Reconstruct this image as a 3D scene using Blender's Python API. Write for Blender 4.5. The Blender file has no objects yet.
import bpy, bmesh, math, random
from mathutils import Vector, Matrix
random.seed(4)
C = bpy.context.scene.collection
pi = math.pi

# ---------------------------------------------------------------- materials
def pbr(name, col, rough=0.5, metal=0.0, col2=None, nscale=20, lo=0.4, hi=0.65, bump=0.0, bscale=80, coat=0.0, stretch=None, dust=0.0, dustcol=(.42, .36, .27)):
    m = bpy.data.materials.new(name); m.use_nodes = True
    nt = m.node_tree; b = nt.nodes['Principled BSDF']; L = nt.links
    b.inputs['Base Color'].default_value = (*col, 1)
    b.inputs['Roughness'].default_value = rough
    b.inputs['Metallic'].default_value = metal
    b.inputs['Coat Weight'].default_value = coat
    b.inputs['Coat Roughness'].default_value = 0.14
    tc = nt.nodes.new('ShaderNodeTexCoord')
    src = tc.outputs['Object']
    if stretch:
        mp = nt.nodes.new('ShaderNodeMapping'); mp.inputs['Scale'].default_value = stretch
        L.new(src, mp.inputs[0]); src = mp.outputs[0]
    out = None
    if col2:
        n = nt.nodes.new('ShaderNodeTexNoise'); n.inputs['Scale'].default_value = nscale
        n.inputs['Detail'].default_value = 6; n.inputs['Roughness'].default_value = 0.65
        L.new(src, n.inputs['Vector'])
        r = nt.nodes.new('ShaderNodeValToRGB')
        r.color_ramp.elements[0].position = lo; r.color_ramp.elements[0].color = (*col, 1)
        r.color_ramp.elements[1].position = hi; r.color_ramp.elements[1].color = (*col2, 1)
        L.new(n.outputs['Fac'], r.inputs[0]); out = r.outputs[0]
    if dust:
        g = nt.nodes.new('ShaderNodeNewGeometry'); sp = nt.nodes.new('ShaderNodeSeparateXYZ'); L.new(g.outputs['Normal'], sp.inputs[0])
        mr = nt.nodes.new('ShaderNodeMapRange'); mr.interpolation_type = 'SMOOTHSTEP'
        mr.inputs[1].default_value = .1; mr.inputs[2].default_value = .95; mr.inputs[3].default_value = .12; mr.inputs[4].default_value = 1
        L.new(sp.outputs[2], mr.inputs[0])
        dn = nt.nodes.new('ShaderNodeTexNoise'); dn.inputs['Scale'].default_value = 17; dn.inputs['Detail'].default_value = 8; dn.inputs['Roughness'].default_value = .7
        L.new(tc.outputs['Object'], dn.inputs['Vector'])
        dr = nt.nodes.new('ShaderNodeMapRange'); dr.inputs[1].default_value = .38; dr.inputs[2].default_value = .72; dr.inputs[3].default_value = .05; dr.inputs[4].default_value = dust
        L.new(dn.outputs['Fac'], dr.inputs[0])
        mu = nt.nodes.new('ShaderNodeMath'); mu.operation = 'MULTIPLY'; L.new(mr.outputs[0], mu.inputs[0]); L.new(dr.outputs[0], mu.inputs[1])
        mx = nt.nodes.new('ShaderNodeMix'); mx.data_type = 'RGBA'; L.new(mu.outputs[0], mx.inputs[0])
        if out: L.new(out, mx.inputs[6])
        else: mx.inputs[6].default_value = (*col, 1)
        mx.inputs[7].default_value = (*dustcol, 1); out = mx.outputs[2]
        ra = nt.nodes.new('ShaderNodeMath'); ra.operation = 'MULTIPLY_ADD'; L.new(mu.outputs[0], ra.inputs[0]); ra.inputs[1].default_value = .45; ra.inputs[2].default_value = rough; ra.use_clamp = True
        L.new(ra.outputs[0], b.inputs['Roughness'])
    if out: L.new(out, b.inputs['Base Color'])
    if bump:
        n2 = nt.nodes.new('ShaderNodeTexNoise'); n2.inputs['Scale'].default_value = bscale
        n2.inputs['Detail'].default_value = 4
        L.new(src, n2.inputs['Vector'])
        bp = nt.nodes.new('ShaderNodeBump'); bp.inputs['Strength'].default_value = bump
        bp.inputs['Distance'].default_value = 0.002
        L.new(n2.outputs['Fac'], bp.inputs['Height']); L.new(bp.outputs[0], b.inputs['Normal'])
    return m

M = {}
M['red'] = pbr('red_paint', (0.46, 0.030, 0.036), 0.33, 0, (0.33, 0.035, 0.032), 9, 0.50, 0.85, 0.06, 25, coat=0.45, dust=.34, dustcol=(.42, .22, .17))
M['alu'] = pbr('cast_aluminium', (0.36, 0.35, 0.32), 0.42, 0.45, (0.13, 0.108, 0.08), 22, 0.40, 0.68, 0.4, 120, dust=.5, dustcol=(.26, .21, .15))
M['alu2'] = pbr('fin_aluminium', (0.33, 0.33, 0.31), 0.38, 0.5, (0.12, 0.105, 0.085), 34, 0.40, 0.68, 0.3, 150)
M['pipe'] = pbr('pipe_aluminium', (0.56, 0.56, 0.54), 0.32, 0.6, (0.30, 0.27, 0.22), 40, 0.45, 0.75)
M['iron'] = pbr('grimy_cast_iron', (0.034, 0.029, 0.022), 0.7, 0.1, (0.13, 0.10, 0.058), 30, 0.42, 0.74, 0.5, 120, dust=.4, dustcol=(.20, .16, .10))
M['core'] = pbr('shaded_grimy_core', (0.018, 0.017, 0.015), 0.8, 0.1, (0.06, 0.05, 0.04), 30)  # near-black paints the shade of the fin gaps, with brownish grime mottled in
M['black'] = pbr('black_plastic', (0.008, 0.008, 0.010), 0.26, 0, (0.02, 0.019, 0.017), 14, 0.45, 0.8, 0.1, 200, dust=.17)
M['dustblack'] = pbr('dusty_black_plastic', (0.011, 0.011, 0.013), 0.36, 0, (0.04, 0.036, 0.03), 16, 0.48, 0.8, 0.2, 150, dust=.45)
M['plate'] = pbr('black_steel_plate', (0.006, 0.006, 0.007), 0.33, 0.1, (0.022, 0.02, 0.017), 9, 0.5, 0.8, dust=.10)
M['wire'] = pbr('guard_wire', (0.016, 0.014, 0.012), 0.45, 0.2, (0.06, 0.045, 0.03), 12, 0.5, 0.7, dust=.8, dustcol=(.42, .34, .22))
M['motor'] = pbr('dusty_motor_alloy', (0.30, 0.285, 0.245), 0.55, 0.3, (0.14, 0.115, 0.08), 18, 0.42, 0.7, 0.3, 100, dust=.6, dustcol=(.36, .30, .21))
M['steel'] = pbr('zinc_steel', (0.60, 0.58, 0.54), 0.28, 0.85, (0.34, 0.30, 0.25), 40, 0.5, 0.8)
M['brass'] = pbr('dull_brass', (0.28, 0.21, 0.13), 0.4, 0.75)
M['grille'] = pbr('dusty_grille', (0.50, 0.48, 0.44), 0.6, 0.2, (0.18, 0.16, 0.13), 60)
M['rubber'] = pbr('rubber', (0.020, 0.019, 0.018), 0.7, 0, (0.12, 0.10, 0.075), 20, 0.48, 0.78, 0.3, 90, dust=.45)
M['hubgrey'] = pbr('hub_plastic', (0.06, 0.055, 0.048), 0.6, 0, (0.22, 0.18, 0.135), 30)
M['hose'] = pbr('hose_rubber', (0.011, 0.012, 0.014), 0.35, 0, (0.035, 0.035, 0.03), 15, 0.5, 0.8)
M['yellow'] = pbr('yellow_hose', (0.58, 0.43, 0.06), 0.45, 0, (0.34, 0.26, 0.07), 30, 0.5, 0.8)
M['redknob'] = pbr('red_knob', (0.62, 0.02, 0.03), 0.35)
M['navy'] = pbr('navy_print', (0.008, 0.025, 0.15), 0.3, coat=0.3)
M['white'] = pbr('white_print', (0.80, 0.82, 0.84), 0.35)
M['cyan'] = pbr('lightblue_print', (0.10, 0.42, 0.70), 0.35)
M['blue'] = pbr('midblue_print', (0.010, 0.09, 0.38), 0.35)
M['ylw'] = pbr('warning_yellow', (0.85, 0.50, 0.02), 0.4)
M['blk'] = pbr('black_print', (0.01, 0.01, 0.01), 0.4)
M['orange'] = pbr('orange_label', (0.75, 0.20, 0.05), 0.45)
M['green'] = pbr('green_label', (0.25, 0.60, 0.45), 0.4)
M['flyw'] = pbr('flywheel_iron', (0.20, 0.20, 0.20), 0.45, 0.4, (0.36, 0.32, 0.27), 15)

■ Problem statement
Please print the material above exactly as it appears, from its first line through the line containing "pi = math.pi", inclusive, and stop there.

■ Correct answer
Reconstruct this image as a 3D scene using Blender's Python API. Write for Blender 4.5. The Blender file has no objects yet.
import bpy, bmesh, math, random
from mathutils import Vector, Matrix
random.seed(4)
C = bpy.context.scene.collection
pi = math.pi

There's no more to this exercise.